Artificial intelligence spending is entering a new phase. For the past three years, investors focused almost exclusively on GPUs because they powered every major AI breakthrough. That story isn’t over, but another bottleneck is emerging.
Moving data between thousands of processors is becoming just as important as the processors themselves. Goldman Sachs argues that networking — not computing — is the next major investment cycle in AI infrastructure. If that thesis proves correct, companies supplying the optical components that move data at light speed could enjoy years of demand growth.
Among them, Lumentum Holdings (NASDAQ:LITE | LITE Price Prediction) stands out as one of the purest and potentially highest-upside opportunities.
AI Needs Faster Highways, Not Just Faster Cars
In its April 2026 optical networking report, Goldman Sachs argues that AI clusters are rapidly outgrowing traditional electrical connections. As Nvidia (NASDAQ:NVDA) transitions from Blackwell to Vera Rubin and eventually Rubin Ultra systems, networking content per computing unit is projected to expand from roughly $315,000 in today’s GB300 NVL72 architecture to approximately $9.4 million in Rubin Ultra NVL576 systems.
That represents a nearly 29-fold increase in networking value per computing unit.
Even more striking, Goldman estimates the overall addressable market for AI networking will grow from roughly $15 billion during the GB300 cycle to approximately $154 billion by 2028. Optical technologies – including pluggable transceivers and co-packaged optics (CPO) — become the biggest beneficiaries because copper connections increasingly struggle with higher bandwidths, longer distances, and rising power consumption.
To put that into perspective, Goldman projects the market for pluggable optical modules alone could increase about 10-fold, while the broader optical components market expands roughly 13-fold as optics migrate beyond traditional rack-to-rack networking into shorter-reach connections inside AI systems themselves.
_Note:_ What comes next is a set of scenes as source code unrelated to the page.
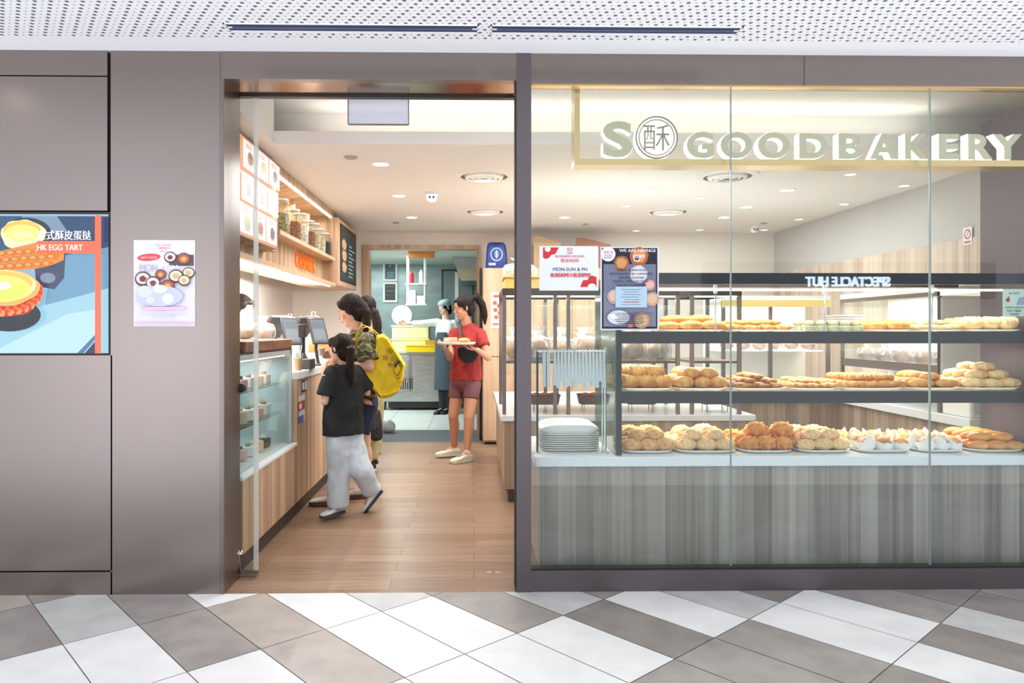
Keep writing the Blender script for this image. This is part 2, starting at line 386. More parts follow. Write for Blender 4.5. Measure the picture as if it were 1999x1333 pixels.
SL = [(X(441, 3.30), X(935, 3.30)), (X(957, 3.30), X(1445, 3.30))]; S0, S1 = 3.255, 3.345
mb = MB()
mb.box(-5, 6, 1.7, S0, CZ, CZ+.1); mb.box(-5, 6, S1, 3.43, CZ, CZ+.1)
mb.box(-5, SL[0][0], S0, S1, CZ, CZ+.1); mb.box(SL[0][1], SL[1][0], S0, S1, CZ, CZ+.1); mb.box(SL[1][1], 6, S0, S1, CZ, CZ+.1)
struct('ceiling_mall', mb, M_perf)
struct('trim_1', MB().box(-5, 6, 3.43, FY+.1, CZ, CZ+.1), M_mallceil)
for k, (a, c) in enumerate(SL):
    t = thing('slot_diffuser', 'long twin slot air diffuser in the perforated mall ceiling, %s one of two' % ('left' if k == 0 else 'right'), 'air vent', ((a+c)/2, 3.3, CZ), 'slot air diffusers')
    q = MB()
    for y0, y1 in ((S0, S0+.008), (S0+.041, S0+.049), (S1-.008, S1)): q.box(a, c, y0, y1, CZ-.004, CZ+.05)
    q.box(a, a+.008, S0, S1, CZ-.004, CZ+.05); q.box(c-.008, c, S0, S1, CZ-.004, CZ+.05)
    q.build('frame', M_mallceil, t)
    MB().box(a+.008, c-.008, S0+.008, S1-.008, CZ-.001, CZ+.004).build('backing', mat('slot_dark', (52, 62, 92), .6), t)
    MB().box(a+.03, c-.03, S0+.040, S0+.050, CZ-.005, CZ-.0015).build('vane', mat('slot_vane', (96, 108, 140), .4, .4), t)
# ---- left cladding
def fx(px): return X(px, FY)
def fz(py): return Z(py, FY)
xs = [-5, fx(211), fx(214), fx(430)]; xd = fx(433)
q = MB(); B = .12; zt = CZ
q.box(-5, xs[1]-.004, FY, FY+B, fz(152), zt)
q.box(-5, xs[1]-.004, FY, FY+B, fz(413), fz(154.5))
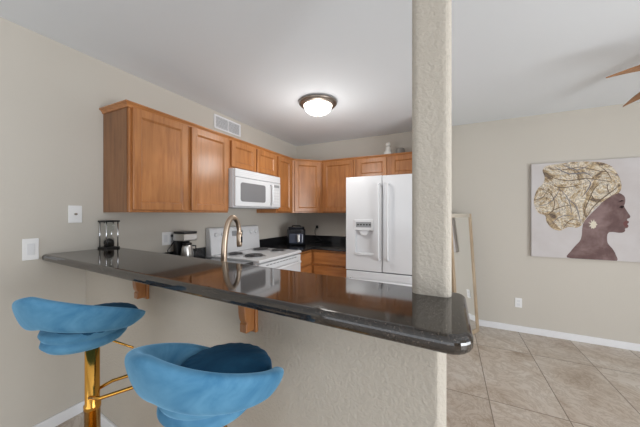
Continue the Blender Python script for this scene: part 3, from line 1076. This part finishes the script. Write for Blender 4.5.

Why Lumentum Could Deliver Outsized Returns
Unlike Nvidia, whose business spans GPUs, networking, software, and complete AI systems, Lumentum is almost entirely leveraged to optical communications. That concentration creates more risk, but also more upside.
Lumentum already supplies lasers, optical engines, and photonic components used in high-speed data center transceivers. Those products become increasingly valuable as hyperscalers upgrade from 800G networking to 1.6-terabit and eventually 3.2-terabit optical connections.
Goldman also expects co-packaged optics to account for roughly $91 billion, or 59%, of total AI networking spending under its base-case 2028 scenario. While widespread CPO adoption still carries execution risk, Lumentum participates in both today’s dominant pluggable market and tomorrow’s emerging optical engine market.
That gives investors exposure regardless of whether the industry moves gradually or rapidly toward CPO.
Compared with diversified semiconductor companies like Broadcom (NASDAQ:AVGO) or Marvell Technology (NASDAQ:MRVL), Lumentum offers much greater sensitivity to rising optical demand because communications hardware accounts for such a large share of its business. If AI networking spending accelerates anywhere near Goldman’s projections, Lumentum’s revenue growth could outpace that of larger, more diversified peers.
Risks Remain, but the Tailwinds Are Powerful
Granted, Goldman acknowledges its assumptions are optimistic. The report assumes approximately 29% CPO penetration by Rubin Ultra’s rollout, while several independent industry forecasts envision slower adoption extending toward 2030. Manufacturing complexity, packaging yields, serviceability concerns, and hyperscaler qualification timelines could all delay deployment.
There’s also the broader AI spending question. Goldman bases its projections on continued aggressive hyperscale investment. If capital expenditures slow or AI infrastructure spending becomes more disciplined, networking demand would likely moderate as well.
That said, the broader trend appears difficult to dismiss. Every major AI roadmap from Nvidia points toward larger clusters, faster interconnects, and greater optical content. Even if CPO adoption slips, Goldman still expects pluggable optics to experience substantial volume growth.
Key Takeaway
In short, Goldman Sachs isn’t suggesting GPUs are becoming less important. Instead, it is arguing that networking is becoming equally essential because AI systems cannot scale if data cannot move quickly enough between processors.
For investors, that creates an opportunity beyond the familiar AI leaders. Lumentum may not be the safest AI investment — that would likely be Nvidia — but it could be one of the most leveraged to the optical networking buildout Goldman forecasts. If AI networking spending expands from $15 billion to $154 billion over the next several years, few companies offer as direct an investment on that secular trend.
The risks are real, particularly around CPO adoption timing, but the potential reward is equally compelling for investors willing to accept the volatility.